Plusieurs alternatives sont envisageables pour que les solutions préconisées par les instances internationales soient pertinentes pour l’ensemble des enjeux majeurs auxquels nous devons faire face :

 

  • Fusionner les trois conventions de Rio en une seule Convention Environnement qui traiterait de l’ensemble des enjeux environnementaux sous l’égide du Programme des Nations unies pour l’Environnement, le PNUE. Cela permettrait de considérer conjointement et en pleine synergie les enjeux du climat, de la désertification des terres et de la biodiversité, et de faire remonter en direction des décideurs des suggestions d’engagements et d’actions qui ne favoriseraient pas la solution d’un problème au détriment d’un ou plusieurs autres. Cela permettrait aussi d’établir un lien plus direct avec une version actualisée des Objectifs du Développement Durable de l’ONU qui pourraient alors s’appeler les Objectifs pour une Planète Durable. Une telle fusion s’accompagnerait de celle des organes subsidiaires scientifique et technologiques (SBSTA et SBSTTA) des conventions. Il faudrait parallèlement statuer sur la nécessité d’institutionnaliser ou non les relations entre les plateformes d’expertise scientifiques, GIEC et IPBES, et veiller à ce que la fusion des trois conventions, en donnant naissance à une structure de très grande ampleur, difficile à gérer dans la pratique, ne brise pas leurs dynamiques internes actuelles.
  • Conserver les trois COP actuelles et mettre en place, sous l’égide du PNUE, une structure chapeau de coordination destinée à harmoniser et fiabiliser les décisions des COP. Il s’agirait là d’une structure légère associant secrétariat des conventions et responsables des structures d’expertise scientifique associées. Comme dans l’option précédente, les plateformes internationales d’expertise scientifique seraient invitées à collaborer de manière beaucoup plus effective qu’actuellement. Une telle structure chapeau devra fonctionner avec un impératif fort de réactivité.
  • Établir un nouveau mode de fonctionnement entre les Conventions pour qu’elles s’appuient sur l’ensemble des organes d’appui scientifiques et technologiques dédiés (SBSTA et SBSTTA) et des plateformes d’expertise scientifique internationales, en particulier le GIEC et l’IPBES. Cette option nécessitera d’institutionnaliser une plateforme d’expertise scientifique indépendante en matière de désertification, par exemple le partenariat mondial sur les sols, actuellement sous égide de la FAO.
  • Instituer formellement et rapidement une collaboration opérationnelle entre tous les organes d’appui scientifiques et techniques et les plateformes d’expertise scientifique comme le GIEC et l’IPBES de manière à ce qu’aucun rapport de l’une des plateformes scientifiques ne soit publié sans avoir bénéficié de la validation des autres groupes d’experts.
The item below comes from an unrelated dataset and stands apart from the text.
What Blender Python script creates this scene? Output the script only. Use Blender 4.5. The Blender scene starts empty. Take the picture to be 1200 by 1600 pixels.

Cela peut passer par la publication de rapports communs ou par une évaluation a posteriori des recommandations à destination des États avec une exclusion systématique des solutions qui porteraient atteinte aux enjeux de lutte contre le changement climatique, de lutte contre l’érosion de la biodiversité ou de lutte contre la désertification. Cette dernière option serait la plus facile à mettre en œuvre et les conventions pourraient alors pouvoir travailler à partir d’un socle d’expertise non pas nécessairement commun, mais ayant fait l’objet, en matière de recommandations, d’une mise en cohérence aussi poussée que possible.

 

Dans tous les cas, il devient urgent de favoriser des consensus scientifiques forts, qui puissent constituer les fondements de décisions internationales ambitieuses dépassant les visions sectorielles et les clivages politiques touchant notre avenir et celui de toutes les formes de vie qui nous entourent.